4日、沖縄訪問初日を終えた天皇・皇后両陛下の言葉は以下の通り。同日の会見で宮内庁の侍従が読み上げた。
初めて3人そろって沖縄県を訪れることができ、うれしく思います。
きょうは午後に国立沖縄戦没者墓苑で花を捧げ、先の大戦において、激しい地上戦が行われ、多くの尊い命が失われた沖縄の人々の苦難を思い、犠牲となられた方々に哀悼の意を表しました。平和の礎では国籍を問わず、また、軍人、民間人の別なく、沖縄戦でのすべての戦没者の氏名が刻まれ、今年も新たな名前が加えられていることについての説明を伺うと共に、眼前に広がる海を眺めながら、平和の火を実際に見て、沖縄の人々の平和に対する深い思いを改めて感じました。平和祈念資料館では、沖縄戦に関する実物資料、写真パネル、沖縄戦体験者の証言などの展示を見て、凄惨な沖縄戦の様子や当時の人々の苦難について、改めて理解を深めました。
初めて訪れた愛子も、苦難の道を歩んできた沖縄の人々の歴史を深く心に刻んでいました。戦争を体験された方や、遺族となられた方々のお話を伺い、皆さんが経験された想像を絶するような苦難の一端に触れ、深く心が痛むと共に、戦争の悲惨さや平和の大切さについて、思いを新たにいたしました。
また、このような経験を後世に引き継いでいくために、つらい体験を言葉にされる戦争体験者や遺族の方々の勇気にも頭が下がります。戦後80年がたち、戦争を実際に知る世代が少なくなってきている中で、そのような戦争の記憶を次の世代に継承し、理解を広めようとされている語り部の皆さんの活動も大変意義深いものであると感じました。

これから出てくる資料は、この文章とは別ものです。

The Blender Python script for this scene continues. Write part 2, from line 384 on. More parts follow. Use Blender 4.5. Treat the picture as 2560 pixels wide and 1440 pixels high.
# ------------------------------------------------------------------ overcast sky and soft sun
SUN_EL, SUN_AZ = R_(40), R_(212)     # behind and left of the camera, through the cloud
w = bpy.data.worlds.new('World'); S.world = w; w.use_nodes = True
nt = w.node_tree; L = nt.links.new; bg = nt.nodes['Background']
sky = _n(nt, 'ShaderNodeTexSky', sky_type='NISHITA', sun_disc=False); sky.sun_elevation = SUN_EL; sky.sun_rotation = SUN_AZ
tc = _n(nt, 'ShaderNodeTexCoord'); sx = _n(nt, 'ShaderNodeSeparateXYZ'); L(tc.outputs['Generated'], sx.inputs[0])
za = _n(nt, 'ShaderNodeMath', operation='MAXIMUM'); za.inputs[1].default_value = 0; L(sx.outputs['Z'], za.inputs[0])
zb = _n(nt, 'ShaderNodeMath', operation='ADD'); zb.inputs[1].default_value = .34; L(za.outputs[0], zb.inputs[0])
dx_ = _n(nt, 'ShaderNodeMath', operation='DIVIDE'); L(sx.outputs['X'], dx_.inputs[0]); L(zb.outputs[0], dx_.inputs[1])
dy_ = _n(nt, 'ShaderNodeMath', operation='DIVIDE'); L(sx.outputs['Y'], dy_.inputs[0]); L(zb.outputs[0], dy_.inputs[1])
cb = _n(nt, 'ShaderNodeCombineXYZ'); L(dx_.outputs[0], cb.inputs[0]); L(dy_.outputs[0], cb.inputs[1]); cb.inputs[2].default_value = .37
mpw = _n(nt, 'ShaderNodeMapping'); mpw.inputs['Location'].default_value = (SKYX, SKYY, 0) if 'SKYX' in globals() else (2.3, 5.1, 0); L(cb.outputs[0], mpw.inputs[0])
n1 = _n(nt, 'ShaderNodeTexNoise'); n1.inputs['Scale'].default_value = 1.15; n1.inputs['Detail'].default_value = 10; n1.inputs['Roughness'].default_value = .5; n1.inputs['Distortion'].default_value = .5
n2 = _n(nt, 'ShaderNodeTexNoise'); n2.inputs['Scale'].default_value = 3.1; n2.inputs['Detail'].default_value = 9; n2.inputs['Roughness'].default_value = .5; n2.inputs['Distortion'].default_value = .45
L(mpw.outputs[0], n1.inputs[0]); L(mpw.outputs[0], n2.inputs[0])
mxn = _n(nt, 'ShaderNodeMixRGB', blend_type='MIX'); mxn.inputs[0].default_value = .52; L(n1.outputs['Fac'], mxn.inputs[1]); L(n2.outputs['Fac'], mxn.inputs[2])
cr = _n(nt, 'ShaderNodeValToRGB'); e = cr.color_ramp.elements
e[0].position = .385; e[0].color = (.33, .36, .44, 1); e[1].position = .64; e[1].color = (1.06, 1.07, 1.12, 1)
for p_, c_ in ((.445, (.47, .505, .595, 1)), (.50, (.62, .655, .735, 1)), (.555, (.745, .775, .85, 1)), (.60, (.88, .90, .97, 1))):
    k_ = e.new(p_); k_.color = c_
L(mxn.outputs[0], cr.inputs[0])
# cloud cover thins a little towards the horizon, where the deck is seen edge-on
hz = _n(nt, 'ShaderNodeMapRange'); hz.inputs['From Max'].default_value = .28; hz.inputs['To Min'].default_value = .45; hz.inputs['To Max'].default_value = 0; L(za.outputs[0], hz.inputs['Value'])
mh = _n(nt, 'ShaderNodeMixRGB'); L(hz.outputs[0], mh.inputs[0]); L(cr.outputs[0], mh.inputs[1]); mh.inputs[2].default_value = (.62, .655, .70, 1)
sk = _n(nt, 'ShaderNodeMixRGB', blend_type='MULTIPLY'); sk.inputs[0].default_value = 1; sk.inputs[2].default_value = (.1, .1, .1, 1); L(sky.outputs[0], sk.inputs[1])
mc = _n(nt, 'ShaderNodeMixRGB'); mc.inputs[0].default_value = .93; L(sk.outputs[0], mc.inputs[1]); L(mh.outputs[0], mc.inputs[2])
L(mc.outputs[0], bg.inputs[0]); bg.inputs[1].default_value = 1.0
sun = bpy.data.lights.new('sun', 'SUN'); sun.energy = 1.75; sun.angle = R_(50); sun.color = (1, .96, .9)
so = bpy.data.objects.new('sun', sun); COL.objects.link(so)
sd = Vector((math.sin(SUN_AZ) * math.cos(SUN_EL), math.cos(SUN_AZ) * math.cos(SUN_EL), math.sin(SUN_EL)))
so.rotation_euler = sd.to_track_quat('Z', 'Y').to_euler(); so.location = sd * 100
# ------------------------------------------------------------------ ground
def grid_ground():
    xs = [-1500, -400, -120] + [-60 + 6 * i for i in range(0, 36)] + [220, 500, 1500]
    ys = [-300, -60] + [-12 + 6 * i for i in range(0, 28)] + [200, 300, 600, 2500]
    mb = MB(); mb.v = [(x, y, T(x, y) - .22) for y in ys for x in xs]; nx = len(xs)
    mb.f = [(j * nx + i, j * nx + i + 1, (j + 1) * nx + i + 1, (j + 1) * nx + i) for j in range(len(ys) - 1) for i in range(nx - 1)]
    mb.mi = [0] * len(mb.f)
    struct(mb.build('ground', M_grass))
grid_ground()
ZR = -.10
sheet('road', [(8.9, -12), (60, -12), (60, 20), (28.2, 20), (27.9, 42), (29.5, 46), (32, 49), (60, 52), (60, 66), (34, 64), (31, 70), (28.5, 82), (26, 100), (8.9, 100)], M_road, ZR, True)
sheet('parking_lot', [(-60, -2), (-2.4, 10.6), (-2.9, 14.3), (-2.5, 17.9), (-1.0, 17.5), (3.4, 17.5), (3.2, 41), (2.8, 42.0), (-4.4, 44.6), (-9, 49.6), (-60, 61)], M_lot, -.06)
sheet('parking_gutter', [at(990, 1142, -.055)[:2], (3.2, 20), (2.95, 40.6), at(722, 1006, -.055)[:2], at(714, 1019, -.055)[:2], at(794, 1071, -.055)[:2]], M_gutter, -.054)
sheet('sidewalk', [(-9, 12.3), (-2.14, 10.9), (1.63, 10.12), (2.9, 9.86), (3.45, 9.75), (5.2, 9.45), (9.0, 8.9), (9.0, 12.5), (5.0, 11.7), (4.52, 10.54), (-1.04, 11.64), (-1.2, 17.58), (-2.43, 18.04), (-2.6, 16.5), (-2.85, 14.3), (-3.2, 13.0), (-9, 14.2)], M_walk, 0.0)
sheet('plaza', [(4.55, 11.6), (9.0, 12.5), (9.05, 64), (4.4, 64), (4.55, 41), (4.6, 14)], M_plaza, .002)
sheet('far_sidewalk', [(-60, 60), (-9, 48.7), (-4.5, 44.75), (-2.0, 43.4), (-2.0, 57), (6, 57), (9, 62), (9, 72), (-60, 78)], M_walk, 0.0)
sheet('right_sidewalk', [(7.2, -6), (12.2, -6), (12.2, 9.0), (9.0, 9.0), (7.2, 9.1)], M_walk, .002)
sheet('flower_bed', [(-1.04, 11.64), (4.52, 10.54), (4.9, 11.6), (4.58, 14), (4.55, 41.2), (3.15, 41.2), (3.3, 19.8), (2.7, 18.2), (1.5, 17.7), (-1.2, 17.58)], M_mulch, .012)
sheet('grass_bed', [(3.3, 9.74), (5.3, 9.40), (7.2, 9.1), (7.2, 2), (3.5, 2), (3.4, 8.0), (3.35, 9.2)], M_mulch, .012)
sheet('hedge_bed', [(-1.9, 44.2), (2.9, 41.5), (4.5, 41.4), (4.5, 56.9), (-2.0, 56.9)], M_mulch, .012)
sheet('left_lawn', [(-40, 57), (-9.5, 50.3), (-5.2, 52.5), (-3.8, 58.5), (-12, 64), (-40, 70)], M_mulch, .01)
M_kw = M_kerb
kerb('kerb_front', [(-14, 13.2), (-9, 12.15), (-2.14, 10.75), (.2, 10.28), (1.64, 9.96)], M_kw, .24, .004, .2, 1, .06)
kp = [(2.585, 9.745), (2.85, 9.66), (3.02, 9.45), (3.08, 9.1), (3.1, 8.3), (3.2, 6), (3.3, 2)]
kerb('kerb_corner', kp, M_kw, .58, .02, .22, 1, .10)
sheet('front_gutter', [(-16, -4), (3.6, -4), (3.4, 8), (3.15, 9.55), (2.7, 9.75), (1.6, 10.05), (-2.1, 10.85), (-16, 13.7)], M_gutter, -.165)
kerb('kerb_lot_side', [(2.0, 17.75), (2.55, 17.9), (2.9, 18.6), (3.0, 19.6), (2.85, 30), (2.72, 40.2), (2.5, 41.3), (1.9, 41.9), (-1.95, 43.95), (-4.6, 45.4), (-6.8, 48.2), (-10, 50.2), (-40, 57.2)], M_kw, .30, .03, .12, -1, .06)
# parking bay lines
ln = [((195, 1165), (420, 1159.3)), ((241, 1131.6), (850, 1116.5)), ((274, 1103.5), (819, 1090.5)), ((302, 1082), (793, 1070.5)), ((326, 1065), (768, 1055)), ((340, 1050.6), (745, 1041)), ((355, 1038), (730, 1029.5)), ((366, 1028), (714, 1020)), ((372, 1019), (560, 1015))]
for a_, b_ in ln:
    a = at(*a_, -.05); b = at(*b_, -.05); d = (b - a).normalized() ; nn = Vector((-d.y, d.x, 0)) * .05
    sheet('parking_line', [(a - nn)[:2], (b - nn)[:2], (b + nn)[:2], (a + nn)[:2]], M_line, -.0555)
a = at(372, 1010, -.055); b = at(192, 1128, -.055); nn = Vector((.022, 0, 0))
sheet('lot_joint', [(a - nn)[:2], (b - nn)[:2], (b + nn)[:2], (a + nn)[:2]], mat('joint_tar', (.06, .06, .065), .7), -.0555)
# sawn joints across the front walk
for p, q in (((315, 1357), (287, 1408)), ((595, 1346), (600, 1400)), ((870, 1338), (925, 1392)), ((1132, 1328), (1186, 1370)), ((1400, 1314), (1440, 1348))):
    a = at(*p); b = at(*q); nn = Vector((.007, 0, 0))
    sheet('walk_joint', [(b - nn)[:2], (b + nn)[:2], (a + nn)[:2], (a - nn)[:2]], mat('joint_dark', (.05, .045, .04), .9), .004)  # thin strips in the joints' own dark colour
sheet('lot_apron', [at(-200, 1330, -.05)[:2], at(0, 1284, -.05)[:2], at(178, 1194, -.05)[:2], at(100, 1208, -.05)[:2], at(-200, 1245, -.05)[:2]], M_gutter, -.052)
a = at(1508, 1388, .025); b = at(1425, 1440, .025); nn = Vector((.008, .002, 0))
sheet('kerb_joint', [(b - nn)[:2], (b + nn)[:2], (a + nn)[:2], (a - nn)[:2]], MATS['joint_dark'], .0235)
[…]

ホテルでは、豆記者の皆さんに出迎えていただき、お話しできたことをうれしく思いました。中には、以前に東宮御所で豆記者としてお会いした学生さんたちもおられ、当時のことをなつかしく思い出しながら、なごやかにお話しすることができました。
夕刻、玉城沖縄県知事から県政の概要についてお話を伺い、沖縄県が現在、取り組んでいる諸施策について理解を深めることができました。
戦後80年を迎える節目の年に沖縄県を訪れ、沖縄戦で亡くなられた方々や戦争によって苦難の道を歩まざるを得なかった方々に思いを寄せつつ、平和の尊さを心に刻み、平和への願いを新たにしていきたいと思います。